Friday, July 8, 2016

Nothing is Too Hard


O Sovereign Lord!  You made the heavens and earth by Your strong hand and powerful arm.  Nothing is too hard for You!  You show unfailing love to thousands, but You also bring the consequences of one generation’s sin upon the next.  You are great and powerful God, the Lord of Heaven’s Armies.” – Jeremiah 32:17-18

Jeremiah is in prayer to the Lord.  This prayer, this conversation with God, is written here and I find it reassuring as it reflects how our own conversations, our prayers, with God ought to contain.  Jeremiah is praying for his people, his nation, and his home.  He begins by acknowledging that He knows God can do anything.  He has bought a field from prison from his cousin that tried to kill him for probably way too much money, because God instructed him to do it.  But now the city is under attack and it is obvious that the Babylonians will take it.  “Why”, he asks, “did I do such a foolish thing?”  We are a conquered people.  He admits that he understands the reason for the disaster.  My people “refused to obey You or follow Your Word”, “they have not done anything You commanded”, and “that is why You have sent this terrible disaster upon them”(v23).  However, as he stands there in it, his heart broken for his people and nation, he still wonders what purpose the Lord has for his direction.  He knows God can do anything, but is He going to do something?

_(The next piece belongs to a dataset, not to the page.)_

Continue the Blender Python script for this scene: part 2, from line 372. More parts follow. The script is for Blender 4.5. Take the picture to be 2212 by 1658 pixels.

The Lord answers Jeremiah in the faith that he has just proclaimed, “I am the Lord, the God of all mankind.  Is anything too hard for me?” (v27).  The Lord then explains just how evil the people are and describes the things they’ve done.  He uses strong language.  The actions of the people have been numerous and are “an incredible evil” (v35).  Then the Lord promises to Jeremiah that there will be a day of restoration.  “They will be My people, and I will be their God”, “I will give them one heart and one purpose: to worship Me forever, for their good and for the good of all their descendants”, “I will make an everlasting covenant with them: I will never stop doing good for them”, and “I will put a desire in their hearts to worship Me and they will never leave Me.” (v38-40)  In this, the Lord tells Jeremiah that the city, the nation, and the people will function once again.  There will be buying and selling of land and that land that he has bought has a purpose.  That purpose was to illustrate to all the people that Jeremiah had hope in the Lord and the Lord had made a promise.  He was demonstrating, maybe without knowing it, that they were still invested in that promise even in the face of annihilation.

Are you in conversation with the Lord?  Is He leading you in actions or words to do things that make no reasonable sense to you?  Are you in the middle of an impossible attack with apparent certain defeat and it appears that God is not going to rescue you?  Do you think your actions or words are senseless or mindless and have no purpose? 

Maybe you are in what seems to be a hopeless situation.  But, no matter how bad the circumstances, remember Jeremiah, who followed God to buy land as the nation was conquered.  Join Him in faith and lay hold of the promises of the all-powerful God!  Nothing is too hard for Him!